The aforementioned embodiment has described a case where a pair of light emitting ports 45 are formed in the housing 40; however, one light emitting port 45 may be formed in the housing 40.

In the aforementioned embodiment, the scraper member 61 is configured with a flexible member; however, the technology of the present disclosure is not limited thereto and the scraper member 61 may be configured with a member having no flexibility such as a fabric and a felt.

Claims

1. An optical scanning device comprising:

a housing having light emitting ports;

a transparent cover closing the light emitting ports;

a freely rotatable screw shaft extending along the transparent cover;

a cleaning member abutting a surface of the transparent cover; and

a holding member having a nut part screwed with the screw shaft and arm parts extending from the nut part to hold the cleaning member,

wherein the holding member is configured to reciprocally move along a predetermined movement path by rotation of the screw shaft,

from an upper surface of the housing, a plate-like rail part, which extends along the screw shaft to guide movement of the holding member, protrudes,

the holding member is provided with a guide part having a guide groove engaged with the rail part, and

the optical scanning device further comprises:

scraper members provided to both side end parts in a movement direction in the guide part of the holding member and scraping off foreign matters attached to the rail part,

wherein in the housing, at positions of side surfaces of the holding member, which face a moving end side and correspond to the scraper members, collection cases are provided to collect the foreign matters scraped off by the scraper members.

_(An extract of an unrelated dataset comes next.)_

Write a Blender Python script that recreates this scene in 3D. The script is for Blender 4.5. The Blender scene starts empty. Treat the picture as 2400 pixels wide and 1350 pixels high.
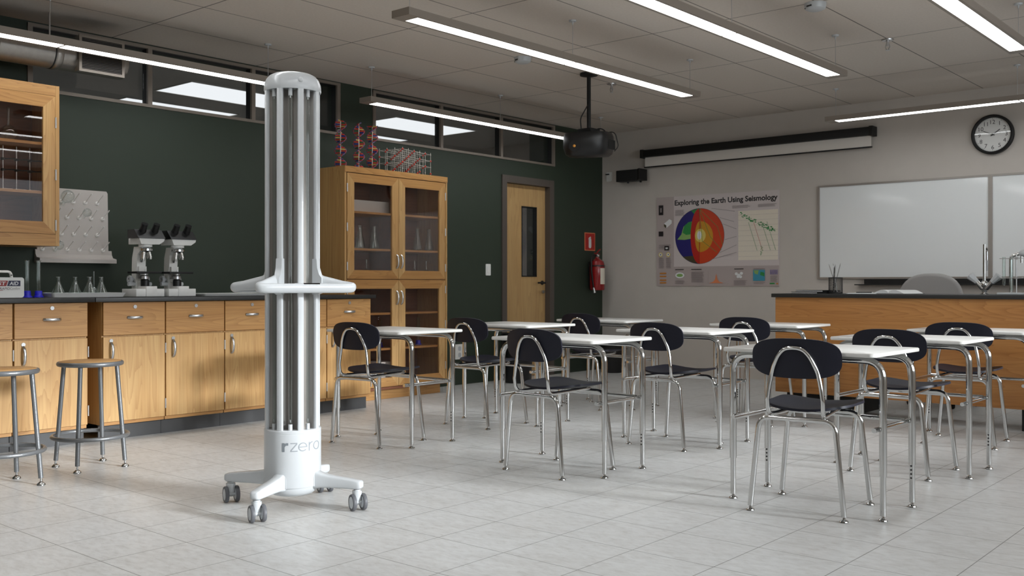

2. The optical scanning device of claim 1, wherein the collection case has a bottomed case shape opened upward,

the foreign matter includes magnetic toner, and

the collection case is provided at a bottom wall part thereof with a magnetic substance that adsorbs the magnet toner by magnet attraction force.

3. The optical scanning device of claim 1, wherein the scraper member has a pair of scraper pieces which are provided at both sides of the rail part while interposing the rail part therebetween, have distal end edges abutting a side surface of the rail part, and includes a flexible member, and

the optical scanning device further comprises:

an entering part provided at an outer side of both side end parts of the rail part in a movement direction of the holding member and entering between the distal end edges of the pair of scraper pieces when the holding member reaches a moving end of the predetermined movement path, and

wherein, when entering between the distal end edges of the pair of scraper pieces, the entering part is configured to press and bend distal end parts of the scraper pieces to a side of the guide part and then to allow the distal end parts to be elastically returned to a side opposite to the side of the guide part by elastic restoring force,

the collection case has an opposing wall part opposed to the pair of scraper pieces in the movement direction of the holding member,

a lower end of the collection case is concatenated to a sidewall of the collection case, and

an upper end of the collection case is positioned to be level with or to be higher than upper ends of the pair of scraper pieces.

4. An image forming apparatus including the optical scanning device of claim 1.